CA’s LEAs enjoying fiscal health in the pink

CA’s LEAs enjoying fiscal health in the pink

(Calif.) The fiscal health of California school districts has improved significantly from this time last year when pension uncertainty forced 41 local educational agencies to officially warn they might be in trouble.

Thanks to a still booming economy and a fully funded share of state revenues provided in next year’s budget, just 25 LEAs submitted a “qualified” fiscal report to the state—which is a formal recognition that the district might not be able to cover all financial obligations out three years.

There were, however, four LEAs that landed in the more serious reporting category—a “negative” certification, which means that district officials have determined that, based on current projections, they cannot not meet all their fiscal obligations either in 2017-18 or in 2018-19.

Last year at this time, just two LEAs fell into the negative certification.

The state budget, signed into law by Gov. Jerry Brown on Wednesday, will provide a record $78.4 billion in Proposition 98 funding next year. That translates into an increase of $4,600 in per pupil spending since the depth of the recession five years ago.

Next year’s budget builds on an upswing in Proposition 98 spending since 2012-13 when K-12 schools and community colleges received $58 billion. Such growth can solve many fiscal challenges, even though Brown has been careful not to add many new ongoing programs, including those that might address the teacher shortage, deficient facilities and ballooning pension costs.

In fact, under an agreement to more fully fund the teacher pensions, districts were asked to increase their share by 18 percent over three years—but without any specific increase from the state.

Of the four LEAs receiving negative certification this spring, the biggest is Inglewood Unified, which has had an assortment of problems going back years.

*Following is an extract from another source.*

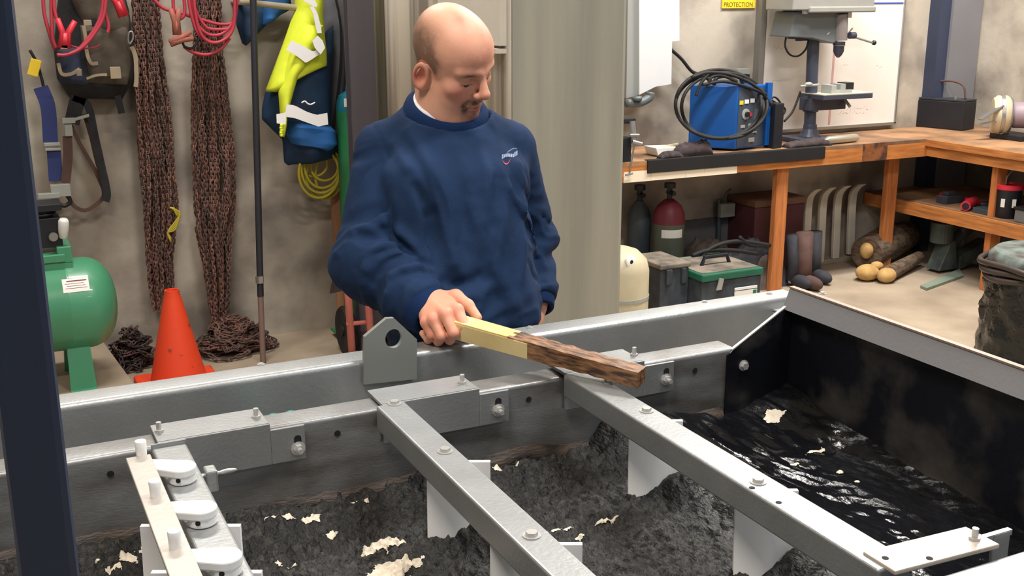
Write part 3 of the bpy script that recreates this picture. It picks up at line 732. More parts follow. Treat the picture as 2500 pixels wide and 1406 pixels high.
# shaved hair: a ring round the sides and back, receding at the top
front = p[:, 1]-(-.01+.03*np.clip((.055-p[:, 2])/.05, -1, .5)); side = (ax-.052)/.02
ring = 1/(1+np.exp((p[:, 2]-.086+.5*np.clip(p[:, 1], -1, .02)*0)/.010))*1/(1+np.exp((p[:, 1]-.010-.022*np.exp(-((p[:, 2]-.018)/.028)**2)-.016*(n1-.5))/.006))*1/(1+np.exp(-(p[:, 2]+.055+.0*ax)/.010))
ring *= np.clip(1.5-ga((.0, -.02, .13), (.055, .08, .06))*2.2, 0, 1)
ring *= (np.linalg.norm(pa-[.084, -.014, -.024], axis=1) > .037)
hair_w = ring*(.5+.55*n1+.3*n2)
blend(hairc, np.clip(hair_w*.85, 0, .82))
blend(hairc, .35*ga((0, .03, .13), (.05, .035, .03))*n1*1.4*0+.4*ga((-.045, .045, .10), (.03, .035, .035))*n1*1.8+.3*ga((.02, .02, .125), (.012, .03, .02))*n1*1.6)
# brows, moustache, goatee, stubble
blend(hairc*.5, 1.0*gs((.031, .088, .0215), (.020, .02, .0055))*(.5+n2))
blend(hairc*.5, 1.1*gs((.012, .105, -.0515), (.020, .022, .0085))*(.5+.8*n2)); blend(hairc*.5, 1.0*gs((.029, .09, -.070), (.009, .02, .018))*(.5+.8*n2)); blend(hairc*.6, .8*gs((0, .095, -.094), (.026, .03, .016))*(.5+.8*n2))
blend(hairc, .32*gs((.045, .05, -.075), (.025, .05, .03)))
blend(lipc, .8*gs((0, .103, -.070), (.018, .01, .004)))
blend(np.array(lin((120, 66, 60))), .75*gs((.031, .09, -.0058), (.015, .012, .0022))); blend(np.array(lin((60, 34, 34))), .9*gs((0, .105, -.0665), (.021, .012, .0016)))
blend(np.array(lin((150, 84, 78))), .45*gs((.031, .09, .006), (.02, .02, .008))); blend(np.array(lin((60, 30, 30))), .9*gs((.006, .114, -.0395), (.004, .006, .003)))
M_skin = mat('skin', (255, 255, 255), .5, var=.05, vscale=60, bump=.12, bscale=420, col_attr='Col', sss=.12, spec=.4)
parts_v, parts_f, parts_c = [hv], [hf], [col]
# ---- his right hand, closed round the stick (pixel, pixel, distance)
def W(x, y, d): return at_d(x, y, d)
ST0, ST1 = W(1078, 786, 2.272), W(1566, 922, 2.04)
hand = [((1046, 738, 2.285), (1062, 740, 2.262), .028, .029), ((1062, 732, 2.262), (1116, 757, 2.20), .021, .0135), ((1046, 728, 2.262), (1088, 768, 2.192), .022, .0135), ((1042, 735, 2.262), (1060, 781, 2.197), .021, .0125), ((1036, 738, 2.262), (1040, 787, 2.207), .019, .0115)]
fing = [((1116, 757, 2.20), (1134, 797, 2.180), .0132, .0115), ((1134, 797, 2.180), (1122, 818, 2.205), .0115, .0100), ((1122, 818, 2.205), (1096, 806, 2.235), .0100, .0085),
        ((1088, 768, 2.192), (1108, 812, 2.176), .0135, .0118), ((1108, 812, 2.176), (1098, 829, 2.205), .0115, .0100), ((1098, 829, 2.205), (1074, 812, 2.235), .0100, .0085),
        ((1060, 781, 2.197), (1078, 820, 2.186), .0125, .0112), ((1078, 820, 2.186), (1070, 833, 2.212), .0110, .0096), ((1070, 833, 2.212), (1050, 815, 2.238), .0096, .0082),
        ((1040, 787, 2.207), (1054, 818, 2.204), .0112, .0098), ((1054, 818, 2.204), (1046, 829, 2.226), .0096, .0086), ((1046, 829, 2.226), (1032, 813, 2.245), .0086, .0074)]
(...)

Inglewood was on the brink of insolvency when the state took it over in 2012. Today, with declining enrollment and spiking expenses, the district remains under state receivership and is still struggling with many of the same problems.

The other three LEAs that filed negative reports are Feather Falls Union Elementary; Southern Kern Unified; and Yosemite Unified.

Common issues that force a negative certification can be a declining enrollment, an unanticipated increase in special education costs—especially for small school districts—and litigation.

Under state law, districts must file two interim fiscal reports. The first covers the beginning of the fiscal year through the end of October. The second is an update and covers the period ending January 31.

A positive certification means that the LEAs have been found to be able to meet all obligations for the current year and two subsequent years.

A qualified certification means there’s a question about meeting all demands for the current year and two subsequent years.

A negative certification means the district will not cover all required spending for the current year and the next.

Since the system has been put into place during the early 1990s, the most at-risk districts were reported during the Great Recession:

  • 2007-08: 109 LEAs qualified and 14 negative.
  • 2009-10: 160 LEAs qualified and 14 negative.
  • 2010-11: 130 LEAs qualified and 13 negative.